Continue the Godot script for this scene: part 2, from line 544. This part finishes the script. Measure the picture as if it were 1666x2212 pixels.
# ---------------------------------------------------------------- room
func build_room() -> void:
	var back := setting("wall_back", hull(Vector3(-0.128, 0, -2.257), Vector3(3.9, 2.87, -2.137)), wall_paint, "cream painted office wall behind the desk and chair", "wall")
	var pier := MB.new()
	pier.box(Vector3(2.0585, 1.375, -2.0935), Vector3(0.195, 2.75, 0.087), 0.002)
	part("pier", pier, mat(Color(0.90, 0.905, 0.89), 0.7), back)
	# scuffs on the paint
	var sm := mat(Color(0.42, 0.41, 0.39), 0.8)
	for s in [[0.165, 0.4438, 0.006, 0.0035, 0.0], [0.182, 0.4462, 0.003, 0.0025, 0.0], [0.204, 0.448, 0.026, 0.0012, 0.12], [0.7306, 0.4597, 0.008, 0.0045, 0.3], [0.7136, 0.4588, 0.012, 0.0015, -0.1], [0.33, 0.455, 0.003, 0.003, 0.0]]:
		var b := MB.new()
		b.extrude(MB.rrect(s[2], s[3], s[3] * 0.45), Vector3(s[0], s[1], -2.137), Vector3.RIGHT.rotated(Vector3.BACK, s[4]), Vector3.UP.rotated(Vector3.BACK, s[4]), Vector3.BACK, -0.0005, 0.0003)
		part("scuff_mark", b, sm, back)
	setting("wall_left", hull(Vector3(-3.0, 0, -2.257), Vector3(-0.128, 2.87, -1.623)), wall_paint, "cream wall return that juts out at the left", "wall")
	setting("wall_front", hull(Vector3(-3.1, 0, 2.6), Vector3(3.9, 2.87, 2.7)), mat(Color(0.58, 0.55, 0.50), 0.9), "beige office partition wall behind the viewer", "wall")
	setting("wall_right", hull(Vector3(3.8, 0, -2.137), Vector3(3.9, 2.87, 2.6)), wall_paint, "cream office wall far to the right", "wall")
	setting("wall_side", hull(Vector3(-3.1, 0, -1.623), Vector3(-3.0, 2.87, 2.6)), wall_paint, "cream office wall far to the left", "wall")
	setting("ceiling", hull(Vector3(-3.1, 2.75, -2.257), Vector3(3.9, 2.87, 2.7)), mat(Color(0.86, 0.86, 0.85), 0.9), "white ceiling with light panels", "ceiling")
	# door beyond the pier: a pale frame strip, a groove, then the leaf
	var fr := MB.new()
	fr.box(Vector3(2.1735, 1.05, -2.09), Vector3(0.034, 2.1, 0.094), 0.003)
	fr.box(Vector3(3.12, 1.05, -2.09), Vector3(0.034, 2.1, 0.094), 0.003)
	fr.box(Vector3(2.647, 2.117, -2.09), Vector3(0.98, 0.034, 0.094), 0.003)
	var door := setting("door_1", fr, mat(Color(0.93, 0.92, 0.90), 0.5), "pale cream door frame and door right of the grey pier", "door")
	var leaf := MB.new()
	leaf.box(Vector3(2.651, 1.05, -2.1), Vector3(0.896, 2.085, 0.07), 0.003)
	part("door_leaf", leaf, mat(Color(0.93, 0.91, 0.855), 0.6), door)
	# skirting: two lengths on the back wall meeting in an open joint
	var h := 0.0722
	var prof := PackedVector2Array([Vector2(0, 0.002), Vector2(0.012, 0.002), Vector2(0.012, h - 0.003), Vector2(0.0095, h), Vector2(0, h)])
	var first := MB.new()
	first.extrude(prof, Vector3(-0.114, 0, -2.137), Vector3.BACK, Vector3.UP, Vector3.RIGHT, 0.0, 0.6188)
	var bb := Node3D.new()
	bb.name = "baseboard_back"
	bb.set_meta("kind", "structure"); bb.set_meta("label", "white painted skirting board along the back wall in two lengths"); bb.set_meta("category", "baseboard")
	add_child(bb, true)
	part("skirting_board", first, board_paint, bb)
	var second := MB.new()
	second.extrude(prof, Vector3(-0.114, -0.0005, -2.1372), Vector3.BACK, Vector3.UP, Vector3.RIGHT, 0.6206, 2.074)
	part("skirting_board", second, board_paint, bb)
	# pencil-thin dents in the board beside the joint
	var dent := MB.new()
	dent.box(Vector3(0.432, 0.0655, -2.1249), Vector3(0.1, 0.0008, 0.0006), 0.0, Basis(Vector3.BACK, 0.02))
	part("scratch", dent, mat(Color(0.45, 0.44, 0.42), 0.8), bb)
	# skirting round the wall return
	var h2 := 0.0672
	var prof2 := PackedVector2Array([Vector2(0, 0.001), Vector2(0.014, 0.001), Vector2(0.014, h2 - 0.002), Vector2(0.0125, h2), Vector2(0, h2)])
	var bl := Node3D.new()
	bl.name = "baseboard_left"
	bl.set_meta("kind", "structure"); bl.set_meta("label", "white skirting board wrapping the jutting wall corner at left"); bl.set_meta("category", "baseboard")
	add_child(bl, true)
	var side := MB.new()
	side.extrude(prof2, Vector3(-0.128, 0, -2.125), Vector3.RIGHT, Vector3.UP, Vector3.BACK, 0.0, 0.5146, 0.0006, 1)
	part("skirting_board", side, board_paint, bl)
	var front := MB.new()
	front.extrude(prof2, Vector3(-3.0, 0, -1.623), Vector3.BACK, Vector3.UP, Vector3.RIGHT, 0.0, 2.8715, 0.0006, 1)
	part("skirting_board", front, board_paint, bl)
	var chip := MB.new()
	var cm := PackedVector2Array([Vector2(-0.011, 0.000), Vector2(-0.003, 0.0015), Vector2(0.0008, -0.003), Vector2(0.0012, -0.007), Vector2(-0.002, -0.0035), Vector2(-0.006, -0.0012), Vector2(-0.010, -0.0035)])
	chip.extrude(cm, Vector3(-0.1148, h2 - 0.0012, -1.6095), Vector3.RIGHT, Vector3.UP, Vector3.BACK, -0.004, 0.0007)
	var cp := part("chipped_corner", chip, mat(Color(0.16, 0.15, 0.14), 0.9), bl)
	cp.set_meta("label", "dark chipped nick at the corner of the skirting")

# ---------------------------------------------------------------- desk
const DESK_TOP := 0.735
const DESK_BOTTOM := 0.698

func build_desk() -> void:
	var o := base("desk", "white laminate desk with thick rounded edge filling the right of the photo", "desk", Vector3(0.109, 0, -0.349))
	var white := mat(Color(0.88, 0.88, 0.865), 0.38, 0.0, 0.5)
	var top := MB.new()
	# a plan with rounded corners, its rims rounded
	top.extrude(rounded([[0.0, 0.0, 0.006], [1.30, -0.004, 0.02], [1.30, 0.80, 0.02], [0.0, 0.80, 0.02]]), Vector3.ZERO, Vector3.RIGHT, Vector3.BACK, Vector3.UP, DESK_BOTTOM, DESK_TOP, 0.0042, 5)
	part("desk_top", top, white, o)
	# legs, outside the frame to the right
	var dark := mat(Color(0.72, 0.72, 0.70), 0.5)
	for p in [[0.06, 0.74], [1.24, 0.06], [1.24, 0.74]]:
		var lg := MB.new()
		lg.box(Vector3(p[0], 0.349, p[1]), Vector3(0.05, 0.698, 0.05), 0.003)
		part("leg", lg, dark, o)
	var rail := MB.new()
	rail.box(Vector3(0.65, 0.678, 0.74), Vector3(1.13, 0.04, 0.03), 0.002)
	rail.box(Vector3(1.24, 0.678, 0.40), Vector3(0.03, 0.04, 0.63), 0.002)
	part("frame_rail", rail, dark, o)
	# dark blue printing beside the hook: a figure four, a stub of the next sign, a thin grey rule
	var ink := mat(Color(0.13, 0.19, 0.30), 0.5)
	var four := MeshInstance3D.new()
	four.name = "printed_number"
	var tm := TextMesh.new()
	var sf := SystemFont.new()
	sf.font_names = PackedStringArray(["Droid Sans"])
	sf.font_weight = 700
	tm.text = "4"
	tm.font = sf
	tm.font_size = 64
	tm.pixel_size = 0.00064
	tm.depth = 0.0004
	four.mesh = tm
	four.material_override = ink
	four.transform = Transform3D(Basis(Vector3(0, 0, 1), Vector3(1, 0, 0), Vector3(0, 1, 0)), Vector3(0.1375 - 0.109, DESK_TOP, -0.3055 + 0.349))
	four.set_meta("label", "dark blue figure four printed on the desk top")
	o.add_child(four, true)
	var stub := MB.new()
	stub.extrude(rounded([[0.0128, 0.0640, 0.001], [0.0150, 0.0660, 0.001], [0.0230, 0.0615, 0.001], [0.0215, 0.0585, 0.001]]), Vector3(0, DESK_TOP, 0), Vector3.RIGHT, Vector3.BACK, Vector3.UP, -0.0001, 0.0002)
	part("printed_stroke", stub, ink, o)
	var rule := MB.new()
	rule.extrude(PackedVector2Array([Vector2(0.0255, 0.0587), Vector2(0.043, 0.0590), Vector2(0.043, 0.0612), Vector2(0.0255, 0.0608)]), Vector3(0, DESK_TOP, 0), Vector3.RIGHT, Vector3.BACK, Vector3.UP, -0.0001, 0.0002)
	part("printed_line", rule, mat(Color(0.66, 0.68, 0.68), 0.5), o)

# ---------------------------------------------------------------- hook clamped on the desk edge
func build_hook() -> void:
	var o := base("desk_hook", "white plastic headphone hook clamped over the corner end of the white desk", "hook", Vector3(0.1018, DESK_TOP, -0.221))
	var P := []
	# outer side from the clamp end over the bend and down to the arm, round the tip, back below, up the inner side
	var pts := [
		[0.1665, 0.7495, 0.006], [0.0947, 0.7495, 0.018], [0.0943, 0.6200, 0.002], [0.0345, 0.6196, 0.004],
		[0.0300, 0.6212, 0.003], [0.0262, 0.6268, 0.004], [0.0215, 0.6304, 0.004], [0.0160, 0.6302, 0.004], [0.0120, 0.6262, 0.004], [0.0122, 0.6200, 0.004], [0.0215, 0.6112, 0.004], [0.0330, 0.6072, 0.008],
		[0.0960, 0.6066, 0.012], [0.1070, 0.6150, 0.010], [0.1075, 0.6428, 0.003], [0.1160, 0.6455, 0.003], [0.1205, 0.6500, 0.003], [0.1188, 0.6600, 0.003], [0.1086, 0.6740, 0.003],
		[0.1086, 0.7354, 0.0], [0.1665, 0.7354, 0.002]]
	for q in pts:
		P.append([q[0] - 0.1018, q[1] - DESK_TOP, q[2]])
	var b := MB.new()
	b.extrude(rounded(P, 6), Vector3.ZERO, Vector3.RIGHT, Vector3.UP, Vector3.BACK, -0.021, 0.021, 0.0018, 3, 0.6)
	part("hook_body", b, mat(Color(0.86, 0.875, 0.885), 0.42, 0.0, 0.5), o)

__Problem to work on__
Show every line of the listing in which the string "from" can be found.

__Exercise result__
Continue the Godot script for this scene: part 2, from line 544. This part finishes the script. Measure the picture as if it were 1666x2212 pixels.
	# outer side from the clamp end over the bend and down to the arm, round the tip, back below, up the inner side